U.S. Army Corps of Engineers Sacramento District designs and constructs a labyrinth weir among a variety of additional project challenges
By Hanna Heiss
Located 40 miles northeast of Bakersfield, Kern County, California is the Isabella Reservoir. It consists of an earthfill main dam and auxiliary dam across Kern River and Hot Springs Valley.
Authorized under the Flood Control Act of 1944, dam construction commenced and was later completed in 1953, providing flood-risk management, irrigation and recreational benefits from then on.
Below the dams now are more than 300,000 people living and working in the town of Lake Isabella and the City of Bakersfield. In 2006 the U.S Army Corps of Engineers (USACE) conducted a study finding Isabella Dam to be vulnerable to overtopping, seepage and seismic damage.
In December 2012, the Record of Decision was signed and the project, led by the USACE Sacramento District, entered the pre-construction engineering and design phase.
From 2013 to 2016, the team focused on existing dam design improvements and the relocation of the U.S. Forest Service (USFS) buildings located in the excavation footprint. The Isabella Dam improvements began in late 2017 after USACE awarded a contract to the Flatiron/Dragados/Sukut Joint Venture of Benicia, California to construct the Phase II dams and spillways modifications.
The USACE Sacramento District, over the next five years, raised both the main and auxiliary dams by 16 feet, excavated a new emergency spillway, improved the dam’s filtering and drainage systems and installed the labyrinth weir.
Out of a budget of $335 million, the project construction cost to complete is approximately $330 million. Phase I, which consisted of the construction of the USFS warehouse/administrative buildings in Kernville, California and the USFS fire station in Lake Isabella, was completed in 2017. Phase II reached substantial completion in November 2022, with a ribbon-cutting ceremony held on April 4, 2023. The anticipated project completion was set for August 2023, but an update has yet to be given at the time of print.
The Complexities of the Labyrinth Weir
As always with projects of this scale, complexities are no stranger to the team. An emergency spillway had to be constructed between the main and auxiliary dams which included a new 28-foot-tall, roughly 1,300-foot-wide labyrinth weir at the top of the spillway. A very uncommon feature, the USACE Sacramento District argued that a labyrinth weir may never have been designed before.
According to the USACE Sacramento District website, a labyrinth weir is a zig-zag-patterned pseudo-dam designed to help regulate water flow through the emergency spillway rather than to hold it back like the main and auxiliary dams are designed to do.
Everything we do requires our commitment to proactive, collaborative, working relationships with partners across the public and private sectors. The Isabella Dam Safety Modification Project builds on lessons learned from other successful dam safety projects, and one of those key lessons is the value of partnership.” – Col.

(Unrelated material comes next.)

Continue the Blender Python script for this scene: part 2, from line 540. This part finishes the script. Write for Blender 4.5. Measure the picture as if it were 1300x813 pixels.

Chad Caldwell, Commander, U.S. Army Corps of Engineers Sacramento District
The challenge here was that the labyrinth weir required vertical rebar to support and hold at precise angles and orientations until the foundation concrete was cast. The contractor prepared steel frames bolted onto pipes cast into the leveling concrete that held the rebar to address the issue. Upon the foundation curing, the frames then could be unbolted and collapsed, allowing them to be removed from inside the rebar cage by a crane for reuse on a different section of the weir.
During the Phase II completion ribbon-cutting ceremony, USACE Commanding General Lt. Gen. Scott Spellmon, standing in front of the new labyrinth weir, exclaimed, “the amount of technical expertise on display behind me is matched only by the incredible and collaborative relationships between our partners.”
The Tales of the Spillway Challenges Continue
A shortage of rock materials also came with its own set of challenges. This lack of material required narrow areas to be opened on both sides of the emergency spillway. Additional excavation materials came from deepening the spillway floor, allowing the project to meet its material requirements.
Being able to use the rock mined from the emergency spillway excavation and processing it into embankment materials and concrete aggregates on-site helped the team towards its project goal of zero-import-export of aggregate materials. This also saved tremendous amounts of fossil fuels.
Upon completing the excavation of the emergency spillway immediately downstream of the labyrinth weir, it was found by USACE geologists that the foundation rock was much more fractured and jointed than originally expected. Addressing this, the project engineers designed a reinforced concrete “apron” that extends 25 feet downstream of the weir foundation along the entire arc of the weir.
USACE Team Delivers Project Excellence
Alongside of the pride they have taken in their extraordinary safety record, – about 2.5 million hours of labor were logged without a significant safety incident and 190 days without an OSHA
recordable safety incident – the project delivery team also took home several awards.
The team has received the honors of the USACE 2023 Project Delivery Team of the Year for Excellence award and the United States Society on Dams Excellence in Constructed Project Award, which the team was noted for high-quality construction, an incredible safety record and innovative solutions.
Hanna Heiss is the senior editor of American Infrastructure magazine.